Rodriguez tends to think outside the Hollywood box. Working 1,000 miles from Los Angeles in his native Austin, Texas, he treats moviemaking as his own cottage industry. Not only did he write and direct the delightful “Spy Kids” sequel, but the 34-year-old filmmaker also performed nine other jobs, including composer and editor. What’s more, he wrote and filmed “Once Upon a Time in Mexico,” the final film in his “El Mariachi” trilogy, in just 10 weeks while starting “Spy Kids 2.” “It’s easier and faster if you do all those jobs yourself,” Rodriguez says, while supervising last-minute editing at George Lucas’s Skywalker Ranch in northern California. “You don’t have to sit down and have a conversation with everybody. Technology has gotten us to the point where you can move at the speed of thought. You rock through the movie, and at the end, you turn around and say, ‘When did we figure out how to do that?’ "
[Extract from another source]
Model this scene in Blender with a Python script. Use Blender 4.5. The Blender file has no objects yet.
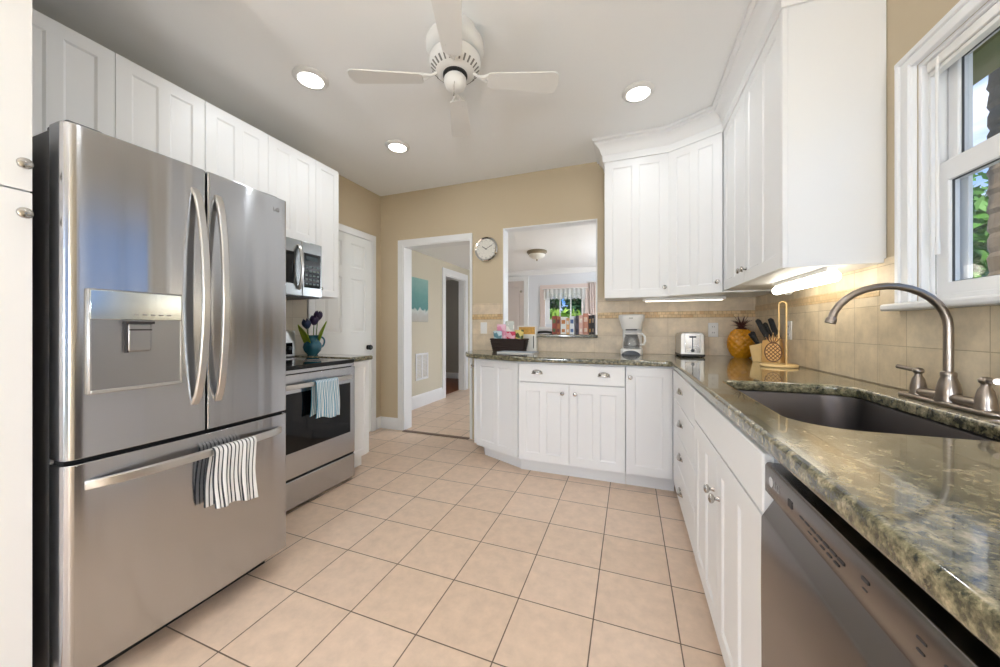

And how did he figure out how to do it all so cheaply? The first “Spy Kids” cost $36 million–and grossed $112 million. The far more ambitious follow-up, opening this week, cost only $3 million more (some sequels cost double the original). In the new version, the brother-sister heroes, Juni and Carmen, go on a mission that leads to a mysterious island where strange creatures prowl. But only the young stars, Daryl Sabara and Alexa Vega, ever went on location in Costa Rica. The rest of the “island” was filmed in Texas. And when Rodriguez couldn’t get permission to film the opening sequence at a Disney theme park (even though “Spy Kids” is a production of Disney-owned Dimension Films), he designed a fictional park (and aptly named one ride the Vomiter). “I want my budgets very low,” the director says. “You have to keep challenging yourself creatively. If you don’t let the creative spirit guide you, you screw up.”
That creative spirit has guided Rodriguez away from the violence of such films as “The Faculty” to movies he can show to his whole family. “Having 50 kids on the set is the environment he likes,” says Antonio Banderas, a veteran of five Rodriguez movies, who plays spy dad Gregorio Cortez in the current series. Maybe that explains Rodriguez’s success: when you’re a kid at heart, nothing’s impossible.